O partido que dominou a política irlandesa desde a independência, em 1921, teve o pior resultado da sua história, conseguindo apenas 15 por cento de votos dos eleitores

Os eleitores irlandeses confirmaram a prometida vingança, fazendo o Fianna Fáil pagar nas urnas o preço pela crise económica que obrigou o país a recorrer à ajuda internacional. Em Dublin, o futuro próximo pertence ao Fine Gael que, segundo indicam os resultados preliminares das legislativas de sexta-feira, deverá governar em coligação com os trabalhistas.

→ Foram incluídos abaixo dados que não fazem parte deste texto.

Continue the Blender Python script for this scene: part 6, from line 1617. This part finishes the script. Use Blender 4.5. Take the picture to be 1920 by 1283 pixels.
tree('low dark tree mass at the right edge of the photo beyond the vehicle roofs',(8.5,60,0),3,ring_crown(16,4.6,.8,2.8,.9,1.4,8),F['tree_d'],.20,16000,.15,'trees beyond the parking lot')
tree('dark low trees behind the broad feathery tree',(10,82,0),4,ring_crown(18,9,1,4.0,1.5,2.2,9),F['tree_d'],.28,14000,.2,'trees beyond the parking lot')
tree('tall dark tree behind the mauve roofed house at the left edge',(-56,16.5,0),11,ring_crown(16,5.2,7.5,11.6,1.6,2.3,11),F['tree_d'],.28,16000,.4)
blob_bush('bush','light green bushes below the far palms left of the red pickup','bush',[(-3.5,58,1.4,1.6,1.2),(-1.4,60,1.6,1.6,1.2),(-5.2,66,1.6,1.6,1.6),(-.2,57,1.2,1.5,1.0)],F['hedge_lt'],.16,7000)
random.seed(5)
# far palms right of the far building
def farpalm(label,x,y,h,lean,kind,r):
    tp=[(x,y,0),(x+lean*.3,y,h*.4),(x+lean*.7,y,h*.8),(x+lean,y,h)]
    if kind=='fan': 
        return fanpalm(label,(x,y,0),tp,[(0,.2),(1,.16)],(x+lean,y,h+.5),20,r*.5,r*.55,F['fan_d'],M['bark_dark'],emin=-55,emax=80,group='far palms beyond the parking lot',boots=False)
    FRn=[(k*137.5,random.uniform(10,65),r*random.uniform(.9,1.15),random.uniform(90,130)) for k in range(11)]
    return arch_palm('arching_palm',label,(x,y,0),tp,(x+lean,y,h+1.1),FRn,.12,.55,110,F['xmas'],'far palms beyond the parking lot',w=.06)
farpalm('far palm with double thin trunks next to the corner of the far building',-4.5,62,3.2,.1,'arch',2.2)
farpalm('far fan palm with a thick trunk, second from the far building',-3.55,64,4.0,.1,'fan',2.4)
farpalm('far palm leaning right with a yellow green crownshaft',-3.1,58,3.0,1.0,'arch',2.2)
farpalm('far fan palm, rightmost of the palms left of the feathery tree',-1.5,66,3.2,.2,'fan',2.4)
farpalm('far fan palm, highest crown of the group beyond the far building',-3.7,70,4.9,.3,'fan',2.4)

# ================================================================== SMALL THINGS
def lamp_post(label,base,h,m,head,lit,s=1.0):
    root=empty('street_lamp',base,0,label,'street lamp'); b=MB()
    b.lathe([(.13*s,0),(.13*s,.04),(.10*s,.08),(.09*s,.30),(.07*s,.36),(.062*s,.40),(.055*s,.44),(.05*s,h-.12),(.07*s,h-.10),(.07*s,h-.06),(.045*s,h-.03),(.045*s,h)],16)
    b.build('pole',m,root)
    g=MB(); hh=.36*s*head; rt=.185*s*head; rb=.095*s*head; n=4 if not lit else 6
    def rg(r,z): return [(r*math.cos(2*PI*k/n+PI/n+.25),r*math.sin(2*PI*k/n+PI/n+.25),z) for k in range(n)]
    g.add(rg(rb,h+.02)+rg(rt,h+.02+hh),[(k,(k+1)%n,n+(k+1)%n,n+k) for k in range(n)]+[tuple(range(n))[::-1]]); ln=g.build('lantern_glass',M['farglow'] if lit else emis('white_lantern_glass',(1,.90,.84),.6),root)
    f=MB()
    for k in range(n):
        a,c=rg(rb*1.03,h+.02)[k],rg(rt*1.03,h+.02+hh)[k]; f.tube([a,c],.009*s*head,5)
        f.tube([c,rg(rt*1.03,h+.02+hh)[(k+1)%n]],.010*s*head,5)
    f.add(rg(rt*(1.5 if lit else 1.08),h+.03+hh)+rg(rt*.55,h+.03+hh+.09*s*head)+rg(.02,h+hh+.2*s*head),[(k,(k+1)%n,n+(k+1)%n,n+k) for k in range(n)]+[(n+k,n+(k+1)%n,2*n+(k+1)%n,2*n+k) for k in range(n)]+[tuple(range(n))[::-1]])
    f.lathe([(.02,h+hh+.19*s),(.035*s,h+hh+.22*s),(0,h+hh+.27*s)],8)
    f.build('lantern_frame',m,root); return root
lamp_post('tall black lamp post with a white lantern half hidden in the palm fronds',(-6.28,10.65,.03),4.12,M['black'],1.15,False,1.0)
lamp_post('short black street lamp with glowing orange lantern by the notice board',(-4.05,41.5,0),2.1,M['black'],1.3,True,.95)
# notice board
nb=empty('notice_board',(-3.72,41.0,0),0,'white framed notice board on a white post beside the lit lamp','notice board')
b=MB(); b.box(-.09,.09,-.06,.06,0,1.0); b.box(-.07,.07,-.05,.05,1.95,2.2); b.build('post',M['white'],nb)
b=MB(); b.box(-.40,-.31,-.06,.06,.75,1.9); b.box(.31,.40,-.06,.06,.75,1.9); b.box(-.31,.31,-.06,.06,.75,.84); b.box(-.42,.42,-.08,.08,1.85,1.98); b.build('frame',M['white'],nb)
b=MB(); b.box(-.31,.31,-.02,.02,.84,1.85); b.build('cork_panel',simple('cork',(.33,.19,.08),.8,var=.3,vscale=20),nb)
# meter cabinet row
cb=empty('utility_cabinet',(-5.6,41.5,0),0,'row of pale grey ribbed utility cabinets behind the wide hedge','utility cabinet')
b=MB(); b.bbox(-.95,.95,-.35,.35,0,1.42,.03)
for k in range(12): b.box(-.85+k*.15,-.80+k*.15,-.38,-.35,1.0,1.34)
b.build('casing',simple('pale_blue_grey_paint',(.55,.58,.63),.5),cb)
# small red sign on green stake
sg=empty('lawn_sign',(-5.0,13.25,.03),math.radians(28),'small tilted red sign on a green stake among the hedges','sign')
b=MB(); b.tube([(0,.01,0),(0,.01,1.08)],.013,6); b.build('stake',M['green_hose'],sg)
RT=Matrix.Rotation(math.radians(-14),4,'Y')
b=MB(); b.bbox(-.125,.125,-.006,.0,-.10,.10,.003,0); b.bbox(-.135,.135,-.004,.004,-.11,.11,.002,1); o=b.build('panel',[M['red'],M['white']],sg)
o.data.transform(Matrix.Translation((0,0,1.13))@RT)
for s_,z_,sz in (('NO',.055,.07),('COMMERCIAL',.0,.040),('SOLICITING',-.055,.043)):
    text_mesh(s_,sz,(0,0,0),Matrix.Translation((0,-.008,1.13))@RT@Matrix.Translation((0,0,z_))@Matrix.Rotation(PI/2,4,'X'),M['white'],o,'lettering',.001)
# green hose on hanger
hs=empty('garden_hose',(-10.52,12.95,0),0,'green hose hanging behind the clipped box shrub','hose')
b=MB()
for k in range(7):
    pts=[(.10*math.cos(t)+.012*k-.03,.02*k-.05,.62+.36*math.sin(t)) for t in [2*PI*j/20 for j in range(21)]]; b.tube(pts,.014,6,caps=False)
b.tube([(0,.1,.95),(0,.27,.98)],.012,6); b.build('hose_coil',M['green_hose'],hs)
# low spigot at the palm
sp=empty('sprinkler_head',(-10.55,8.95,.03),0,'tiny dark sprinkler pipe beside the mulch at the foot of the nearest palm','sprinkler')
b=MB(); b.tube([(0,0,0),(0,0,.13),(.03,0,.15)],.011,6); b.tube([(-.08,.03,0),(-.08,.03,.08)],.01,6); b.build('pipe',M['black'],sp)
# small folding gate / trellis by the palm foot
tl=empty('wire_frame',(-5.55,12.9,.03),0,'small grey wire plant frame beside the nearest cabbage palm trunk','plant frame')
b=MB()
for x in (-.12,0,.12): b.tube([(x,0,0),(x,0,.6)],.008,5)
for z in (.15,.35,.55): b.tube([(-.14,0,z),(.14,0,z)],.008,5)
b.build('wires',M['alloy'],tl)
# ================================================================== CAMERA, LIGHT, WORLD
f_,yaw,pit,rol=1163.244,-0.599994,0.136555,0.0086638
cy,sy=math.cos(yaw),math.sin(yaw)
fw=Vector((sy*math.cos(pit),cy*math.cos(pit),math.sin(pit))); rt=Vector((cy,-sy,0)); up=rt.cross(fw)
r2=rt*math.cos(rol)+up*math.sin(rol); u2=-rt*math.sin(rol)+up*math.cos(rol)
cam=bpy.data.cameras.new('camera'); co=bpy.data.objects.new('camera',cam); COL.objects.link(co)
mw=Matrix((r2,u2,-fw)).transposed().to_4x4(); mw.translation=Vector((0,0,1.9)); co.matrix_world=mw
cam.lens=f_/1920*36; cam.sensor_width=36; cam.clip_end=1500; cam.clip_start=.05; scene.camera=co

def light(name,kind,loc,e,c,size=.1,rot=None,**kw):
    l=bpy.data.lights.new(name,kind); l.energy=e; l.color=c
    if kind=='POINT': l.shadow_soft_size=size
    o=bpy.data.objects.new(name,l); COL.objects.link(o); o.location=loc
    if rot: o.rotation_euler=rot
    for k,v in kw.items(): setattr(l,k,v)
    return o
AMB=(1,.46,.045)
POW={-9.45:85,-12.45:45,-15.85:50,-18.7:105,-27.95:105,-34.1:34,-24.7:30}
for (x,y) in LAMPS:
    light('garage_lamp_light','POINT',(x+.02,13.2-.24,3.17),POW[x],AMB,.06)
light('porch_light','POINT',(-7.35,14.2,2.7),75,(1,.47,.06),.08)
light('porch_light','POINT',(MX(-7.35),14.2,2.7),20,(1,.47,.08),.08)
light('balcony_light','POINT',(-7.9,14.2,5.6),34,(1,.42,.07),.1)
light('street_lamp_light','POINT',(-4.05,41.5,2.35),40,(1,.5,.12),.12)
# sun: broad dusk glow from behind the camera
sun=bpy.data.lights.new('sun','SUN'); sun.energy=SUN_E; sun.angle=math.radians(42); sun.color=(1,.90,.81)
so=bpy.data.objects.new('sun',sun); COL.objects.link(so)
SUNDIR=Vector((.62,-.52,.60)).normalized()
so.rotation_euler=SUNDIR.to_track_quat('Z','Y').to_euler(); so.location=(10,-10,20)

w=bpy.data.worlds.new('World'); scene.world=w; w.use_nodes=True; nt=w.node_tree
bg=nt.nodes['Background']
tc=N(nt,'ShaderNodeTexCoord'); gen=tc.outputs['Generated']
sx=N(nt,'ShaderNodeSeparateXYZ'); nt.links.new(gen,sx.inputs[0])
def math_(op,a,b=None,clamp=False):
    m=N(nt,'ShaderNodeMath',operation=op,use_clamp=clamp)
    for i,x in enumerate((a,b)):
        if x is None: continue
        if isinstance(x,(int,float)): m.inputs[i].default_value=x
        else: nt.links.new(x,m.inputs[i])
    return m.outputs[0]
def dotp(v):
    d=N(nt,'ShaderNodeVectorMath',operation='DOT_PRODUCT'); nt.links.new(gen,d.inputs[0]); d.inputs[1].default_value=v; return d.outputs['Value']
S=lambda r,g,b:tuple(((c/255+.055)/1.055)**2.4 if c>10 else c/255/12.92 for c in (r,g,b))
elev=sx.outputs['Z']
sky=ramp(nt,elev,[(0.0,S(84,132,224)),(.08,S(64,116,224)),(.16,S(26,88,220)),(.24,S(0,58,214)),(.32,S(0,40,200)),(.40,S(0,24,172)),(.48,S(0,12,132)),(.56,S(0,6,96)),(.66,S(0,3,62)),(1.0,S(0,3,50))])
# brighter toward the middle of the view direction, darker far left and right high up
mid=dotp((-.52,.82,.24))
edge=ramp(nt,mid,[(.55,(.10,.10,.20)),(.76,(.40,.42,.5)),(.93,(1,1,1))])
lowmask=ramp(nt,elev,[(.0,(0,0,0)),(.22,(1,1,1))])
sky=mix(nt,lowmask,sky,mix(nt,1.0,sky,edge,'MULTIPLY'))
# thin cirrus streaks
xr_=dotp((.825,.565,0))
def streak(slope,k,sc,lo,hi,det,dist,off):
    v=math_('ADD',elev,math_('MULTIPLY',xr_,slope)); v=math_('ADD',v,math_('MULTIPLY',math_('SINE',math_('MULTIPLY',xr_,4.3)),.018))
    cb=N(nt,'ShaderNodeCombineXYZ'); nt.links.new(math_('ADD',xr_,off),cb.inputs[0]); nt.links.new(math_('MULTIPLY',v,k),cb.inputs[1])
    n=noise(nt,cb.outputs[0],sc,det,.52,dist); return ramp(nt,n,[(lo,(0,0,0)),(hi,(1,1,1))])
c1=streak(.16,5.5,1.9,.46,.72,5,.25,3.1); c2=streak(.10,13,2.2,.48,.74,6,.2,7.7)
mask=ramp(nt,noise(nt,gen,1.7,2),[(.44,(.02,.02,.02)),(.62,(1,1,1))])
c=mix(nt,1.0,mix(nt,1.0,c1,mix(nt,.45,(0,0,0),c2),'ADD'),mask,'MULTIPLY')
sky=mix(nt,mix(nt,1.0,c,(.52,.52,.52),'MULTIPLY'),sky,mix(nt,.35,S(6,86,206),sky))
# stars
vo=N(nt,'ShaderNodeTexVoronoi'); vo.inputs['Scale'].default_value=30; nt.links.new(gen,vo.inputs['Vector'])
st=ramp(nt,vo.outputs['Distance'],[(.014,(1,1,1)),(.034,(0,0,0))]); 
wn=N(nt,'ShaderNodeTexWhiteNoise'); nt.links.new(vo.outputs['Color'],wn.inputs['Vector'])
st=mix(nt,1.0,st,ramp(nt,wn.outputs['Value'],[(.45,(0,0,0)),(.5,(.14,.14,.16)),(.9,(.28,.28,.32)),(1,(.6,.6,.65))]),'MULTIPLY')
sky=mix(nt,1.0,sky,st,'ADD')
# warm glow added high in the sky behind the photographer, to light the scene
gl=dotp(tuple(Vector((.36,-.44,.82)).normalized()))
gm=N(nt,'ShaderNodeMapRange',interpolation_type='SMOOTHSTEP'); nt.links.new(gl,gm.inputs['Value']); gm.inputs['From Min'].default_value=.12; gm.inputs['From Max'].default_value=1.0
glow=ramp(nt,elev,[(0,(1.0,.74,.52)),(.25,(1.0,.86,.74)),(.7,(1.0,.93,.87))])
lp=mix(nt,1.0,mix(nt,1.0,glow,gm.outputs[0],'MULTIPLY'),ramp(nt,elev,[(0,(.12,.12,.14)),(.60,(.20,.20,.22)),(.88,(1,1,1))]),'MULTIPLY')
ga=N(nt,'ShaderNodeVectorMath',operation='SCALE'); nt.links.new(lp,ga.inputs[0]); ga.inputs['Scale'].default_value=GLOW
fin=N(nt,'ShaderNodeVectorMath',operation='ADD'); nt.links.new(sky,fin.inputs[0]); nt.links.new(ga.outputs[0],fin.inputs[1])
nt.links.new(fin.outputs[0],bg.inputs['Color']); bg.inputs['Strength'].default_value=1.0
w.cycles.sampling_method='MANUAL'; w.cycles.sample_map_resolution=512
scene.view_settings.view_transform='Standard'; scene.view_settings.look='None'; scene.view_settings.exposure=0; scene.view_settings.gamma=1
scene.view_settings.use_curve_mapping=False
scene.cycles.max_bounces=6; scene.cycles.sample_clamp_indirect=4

Os resultados finais da votação - que seguem um complexo sistema de preferências - só devem ser divulgados hoje, mas uma projecção divulgada pela televisão pública RTE atribui ao partido de Enda Kenny 36 por cento das primeiras preferências, a sua melhor votação desde 1982. Ainda assim, o partido fica aquém da maioria absoluta em que chegou a acreditar nos últimos dias da campanha, devendo eleger 76 dos 166 lugares na Dáil (a câmara baixa do Parlamento).

Os responsáveis do Fine Gael recusam antecipar cenários, mas torna-se praticamente inevitável uma coligação com o Labour, que conseguiu nestas eleições o melhor resultado da sua história - 20 por cento dos sufrágios, podendo garantir a eleição de 35 deputados. "Foi um dia muito bom", admitiu Joan Burton, um dos primeiros candidatos trabalhistas a ser eleito.

Os ganhos dos dois partidos foram feitos à custa do Fianna Fáil, que não foi além dos 15 por cento de votos, naquele que é o pior resultado da história do partido que dominou a política irlandesa desde a independência, em 1921. Depois de ter sido forçado, em 2008, a ir em socorro da banca, a formação tornou irreversível o seu colapso quando, em Novembro, teve de recorrer ao fundo de resgate da União Europeia e do Fundo Monetário Internacional (FMI). A humilhante perda de soberania financeira e as duras medidas de austeridade impostas ao país valeram-lhe a perda de mais de 50 dos 78 lugares que detinha na Dáil.

"Isto é o desmoronamento do Fianna Fáil", explicou em declarações à Reuters David Farrell, professor de Política da University College de Dublin, que ontem sublinhava "o desconforto" que este desaire eleitoral estaria a provocar em Portugal, "o próximo na fila para aceder ao resgate". Sem esperar pelos resultados finais, o ainda secretário de Estado das Ciências irlandês, Conor Lenihan, veio a público felicitar o rival histórico pela sua "vitória absolutamente extraordinária".

A ira dos eleitores virou-se também contra os Verdes, parceiros no Governo cessante, que deverão ficar sem qualquer representação parlamentar. Em compensação, os nacionalistas do Sinn Féin, durante anos marginalizados pela ligação ao IRA, mantinham as esperanças de eleger 12 deputados, entre eles o líder, Gerry Adams. O sismo político gerado pela crise fortaleceu também os que se candidataram à margem dos partidos e, segundo a imprensa, 13 independentes estavam em boas condições de ser eleitos.

A confirmar-se o acordo entre trabalhistas e Fine Gael, o futuro Governo irá dispor de uma maioria parlamentar sem precedentes, um resultado que agradará aos mercados financeiros, ansiosos pelo regresso da estabilidade política ao país.

Dará também ao executivo um mandato mais forte para renegociar as condições do empréstimo internacional. Este é um objectivo partilhado pelas duas formações, mas enquanto os centristas desejam sobretudo uma revisão das elevadas taxas de juro impostas ao país, o Labour quer aliviar as medidas de austeridade, propondo, para isso, adiar para 2016 a data limite para o país ter o seu défice controlado. Poucos acreditam que a reivindicação possa ser aceite pela União Europeia.